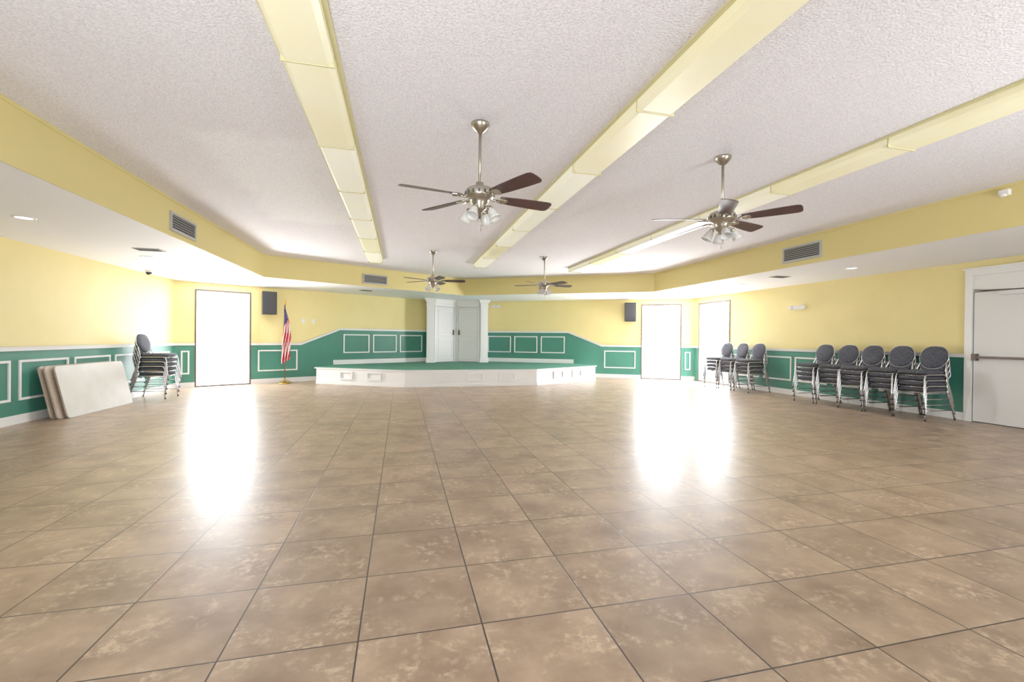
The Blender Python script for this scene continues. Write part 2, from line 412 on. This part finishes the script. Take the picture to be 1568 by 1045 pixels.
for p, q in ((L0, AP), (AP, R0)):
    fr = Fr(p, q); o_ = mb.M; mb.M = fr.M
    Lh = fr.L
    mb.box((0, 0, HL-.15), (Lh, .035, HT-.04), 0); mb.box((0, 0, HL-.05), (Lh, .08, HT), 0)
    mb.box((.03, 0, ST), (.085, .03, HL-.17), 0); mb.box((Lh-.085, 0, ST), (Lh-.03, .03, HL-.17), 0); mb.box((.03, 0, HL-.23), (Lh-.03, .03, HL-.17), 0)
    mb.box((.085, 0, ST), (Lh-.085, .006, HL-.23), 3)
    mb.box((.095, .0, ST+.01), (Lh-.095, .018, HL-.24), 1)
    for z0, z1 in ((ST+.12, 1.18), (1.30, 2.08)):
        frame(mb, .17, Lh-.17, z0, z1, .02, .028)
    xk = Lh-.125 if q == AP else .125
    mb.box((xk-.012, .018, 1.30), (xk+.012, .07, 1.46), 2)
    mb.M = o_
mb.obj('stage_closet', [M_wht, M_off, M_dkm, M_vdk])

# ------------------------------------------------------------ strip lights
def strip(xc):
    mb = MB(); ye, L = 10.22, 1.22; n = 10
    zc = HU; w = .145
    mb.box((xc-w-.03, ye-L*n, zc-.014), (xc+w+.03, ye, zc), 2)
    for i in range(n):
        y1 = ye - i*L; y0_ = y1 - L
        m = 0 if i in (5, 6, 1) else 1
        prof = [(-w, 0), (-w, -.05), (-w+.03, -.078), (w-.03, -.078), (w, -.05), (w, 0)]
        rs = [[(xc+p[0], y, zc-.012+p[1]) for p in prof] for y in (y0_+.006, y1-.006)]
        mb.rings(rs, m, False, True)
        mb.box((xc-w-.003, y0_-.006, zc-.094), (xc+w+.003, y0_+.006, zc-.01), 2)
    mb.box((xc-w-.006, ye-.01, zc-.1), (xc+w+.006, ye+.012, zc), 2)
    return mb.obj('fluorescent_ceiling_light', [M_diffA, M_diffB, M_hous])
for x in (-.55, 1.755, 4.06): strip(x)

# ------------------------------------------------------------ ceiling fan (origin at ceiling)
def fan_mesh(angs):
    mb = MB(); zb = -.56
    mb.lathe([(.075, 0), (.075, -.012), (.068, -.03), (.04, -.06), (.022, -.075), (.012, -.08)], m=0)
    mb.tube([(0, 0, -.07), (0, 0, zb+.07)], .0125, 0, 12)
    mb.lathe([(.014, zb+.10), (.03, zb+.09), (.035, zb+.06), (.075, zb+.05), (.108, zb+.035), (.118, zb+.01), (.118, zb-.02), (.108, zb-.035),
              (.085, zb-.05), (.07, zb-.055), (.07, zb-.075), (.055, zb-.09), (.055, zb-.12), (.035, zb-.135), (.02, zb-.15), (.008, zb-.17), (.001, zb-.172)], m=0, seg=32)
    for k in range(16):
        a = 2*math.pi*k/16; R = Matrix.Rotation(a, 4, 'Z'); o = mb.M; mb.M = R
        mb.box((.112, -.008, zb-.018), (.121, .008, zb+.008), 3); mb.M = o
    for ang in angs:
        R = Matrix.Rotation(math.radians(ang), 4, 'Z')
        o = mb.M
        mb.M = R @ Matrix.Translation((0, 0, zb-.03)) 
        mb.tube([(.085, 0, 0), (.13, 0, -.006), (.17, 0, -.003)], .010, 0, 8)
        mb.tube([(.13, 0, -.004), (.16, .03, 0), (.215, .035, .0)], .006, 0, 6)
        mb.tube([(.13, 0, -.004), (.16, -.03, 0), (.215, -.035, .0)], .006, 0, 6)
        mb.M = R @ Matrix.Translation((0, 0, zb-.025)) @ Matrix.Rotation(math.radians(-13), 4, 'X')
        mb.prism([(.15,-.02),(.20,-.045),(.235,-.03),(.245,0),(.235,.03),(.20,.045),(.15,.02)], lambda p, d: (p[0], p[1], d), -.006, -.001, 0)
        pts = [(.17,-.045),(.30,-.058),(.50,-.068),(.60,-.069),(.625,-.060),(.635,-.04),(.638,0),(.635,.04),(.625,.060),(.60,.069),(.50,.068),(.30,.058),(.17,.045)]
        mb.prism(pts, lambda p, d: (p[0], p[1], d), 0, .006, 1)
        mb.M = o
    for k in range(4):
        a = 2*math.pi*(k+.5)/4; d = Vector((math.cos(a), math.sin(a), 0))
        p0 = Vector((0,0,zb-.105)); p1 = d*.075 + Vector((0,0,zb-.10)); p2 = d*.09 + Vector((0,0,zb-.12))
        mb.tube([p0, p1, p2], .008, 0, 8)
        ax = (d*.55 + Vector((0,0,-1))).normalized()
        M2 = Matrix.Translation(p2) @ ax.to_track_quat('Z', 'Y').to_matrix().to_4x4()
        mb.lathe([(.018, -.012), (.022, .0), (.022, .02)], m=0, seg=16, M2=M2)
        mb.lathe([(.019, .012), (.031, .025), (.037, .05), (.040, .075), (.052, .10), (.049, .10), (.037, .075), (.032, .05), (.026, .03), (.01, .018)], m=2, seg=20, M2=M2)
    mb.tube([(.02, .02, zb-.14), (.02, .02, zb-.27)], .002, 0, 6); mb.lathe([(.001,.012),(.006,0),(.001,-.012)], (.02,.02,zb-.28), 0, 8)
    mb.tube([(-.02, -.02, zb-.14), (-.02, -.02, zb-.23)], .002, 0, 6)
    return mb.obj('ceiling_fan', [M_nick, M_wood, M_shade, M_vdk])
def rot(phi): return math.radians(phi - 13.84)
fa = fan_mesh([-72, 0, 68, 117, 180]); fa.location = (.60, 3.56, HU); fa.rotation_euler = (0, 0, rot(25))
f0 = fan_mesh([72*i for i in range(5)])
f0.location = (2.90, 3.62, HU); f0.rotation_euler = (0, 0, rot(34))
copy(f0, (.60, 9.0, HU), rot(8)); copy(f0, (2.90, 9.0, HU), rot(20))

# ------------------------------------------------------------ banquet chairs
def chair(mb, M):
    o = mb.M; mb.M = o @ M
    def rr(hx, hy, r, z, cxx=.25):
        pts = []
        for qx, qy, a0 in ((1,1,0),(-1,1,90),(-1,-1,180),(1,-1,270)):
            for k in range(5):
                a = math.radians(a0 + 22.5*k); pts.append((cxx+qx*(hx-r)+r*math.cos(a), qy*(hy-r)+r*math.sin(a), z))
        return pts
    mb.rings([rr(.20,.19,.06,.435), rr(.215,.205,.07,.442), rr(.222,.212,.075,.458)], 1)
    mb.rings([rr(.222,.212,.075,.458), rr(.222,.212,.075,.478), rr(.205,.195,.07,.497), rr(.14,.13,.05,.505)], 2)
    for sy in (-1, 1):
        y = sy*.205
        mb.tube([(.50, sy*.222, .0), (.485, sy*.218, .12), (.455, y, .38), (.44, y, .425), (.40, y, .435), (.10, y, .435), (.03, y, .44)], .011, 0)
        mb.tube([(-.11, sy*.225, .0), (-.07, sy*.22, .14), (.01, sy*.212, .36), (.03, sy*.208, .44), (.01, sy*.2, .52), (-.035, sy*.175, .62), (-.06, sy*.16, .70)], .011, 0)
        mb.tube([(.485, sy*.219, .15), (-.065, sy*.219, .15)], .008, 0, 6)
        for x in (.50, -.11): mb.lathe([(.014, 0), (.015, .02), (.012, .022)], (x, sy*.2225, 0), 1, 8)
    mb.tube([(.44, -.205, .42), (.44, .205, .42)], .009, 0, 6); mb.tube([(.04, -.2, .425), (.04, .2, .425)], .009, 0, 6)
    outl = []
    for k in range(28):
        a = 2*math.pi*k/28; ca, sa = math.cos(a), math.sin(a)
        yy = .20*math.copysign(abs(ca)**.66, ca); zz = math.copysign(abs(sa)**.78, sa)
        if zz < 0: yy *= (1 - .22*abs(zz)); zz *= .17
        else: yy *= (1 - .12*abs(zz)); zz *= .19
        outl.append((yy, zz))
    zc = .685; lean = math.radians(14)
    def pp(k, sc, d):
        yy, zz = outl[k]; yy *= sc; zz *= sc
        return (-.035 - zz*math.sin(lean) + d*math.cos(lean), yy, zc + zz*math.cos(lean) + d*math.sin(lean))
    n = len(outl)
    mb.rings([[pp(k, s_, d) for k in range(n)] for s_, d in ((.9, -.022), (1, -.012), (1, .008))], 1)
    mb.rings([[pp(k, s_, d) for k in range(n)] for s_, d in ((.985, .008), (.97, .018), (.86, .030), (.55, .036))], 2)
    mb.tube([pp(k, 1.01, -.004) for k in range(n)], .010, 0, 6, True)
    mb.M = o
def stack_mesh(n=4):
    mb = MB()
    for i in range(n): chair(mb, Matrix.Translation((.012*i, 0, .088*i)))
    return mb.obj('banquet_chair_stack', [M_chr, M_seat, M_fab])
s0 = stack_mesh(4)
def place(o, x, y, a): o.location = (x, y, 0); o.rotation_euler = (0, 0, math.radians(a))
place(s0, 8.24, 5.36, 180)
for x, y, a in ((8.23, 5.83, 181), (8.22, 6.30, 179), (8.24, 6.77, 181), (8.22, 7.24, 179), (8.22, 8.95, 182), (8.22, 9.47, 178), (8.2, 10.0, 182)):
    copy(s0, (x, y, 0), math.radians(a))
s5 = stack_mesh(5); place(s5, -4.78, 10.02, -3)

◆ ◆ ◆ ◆

TASK OBJECTIVE: Write out nothing but the lines from the start of the data through the line with "mb.obj('stage_closet', [M_wht, M_off, M_dkm, M_vdk])". Leave out the pictures.

THE REPLY:
The Blender Python script for this scene continues. Write part 2, from line 412 on. This part finishes the script. Take the picture to be 1568 by 1045 pixels.
for p, q in ((L0, AP), (AP, R0)):
    fr = Fr(p, q); o_ = mb.M; mb.M = fr.M
    Lh = fr.L
    mb.box((0, 0, HL-.15), (Lh, .035, HT-.04), 0); mb.box((0, 0, HL-.05), (Lh, .08, HT), 0)
    mb.box((.03, 0, ST), (.085, .03, HL-.17), 0); mb.box((Lh-.085, 0, ST), (Lh-.03, .03, HL-.17), 0); mb.box((.03, 0, HL-.23), (Lh-.03, .03, HL-.17), 0)
    mb.box((.085, 0, ST), (Lh-.085, .006, HL-.23), 3)
    mb.box((.095, .0, ST+.01), (Lh-.095, .018, HL-.24), 1)
    for z0, z1 in ((ST+.12, 1.18), (1.30, 2.08)):
        frame(mb, .17, Lh-.17, z0, z1, .02, .028)
    xk = Lh-.125 if q == AP else .125
    mb.box((xk-.012, .018, 1.30), (xk+.012, .07, 1.46), 2)
    mb.M = o_
mb.obj('stage_closet', [M_wht, M_off, M_dkm, M_vdk])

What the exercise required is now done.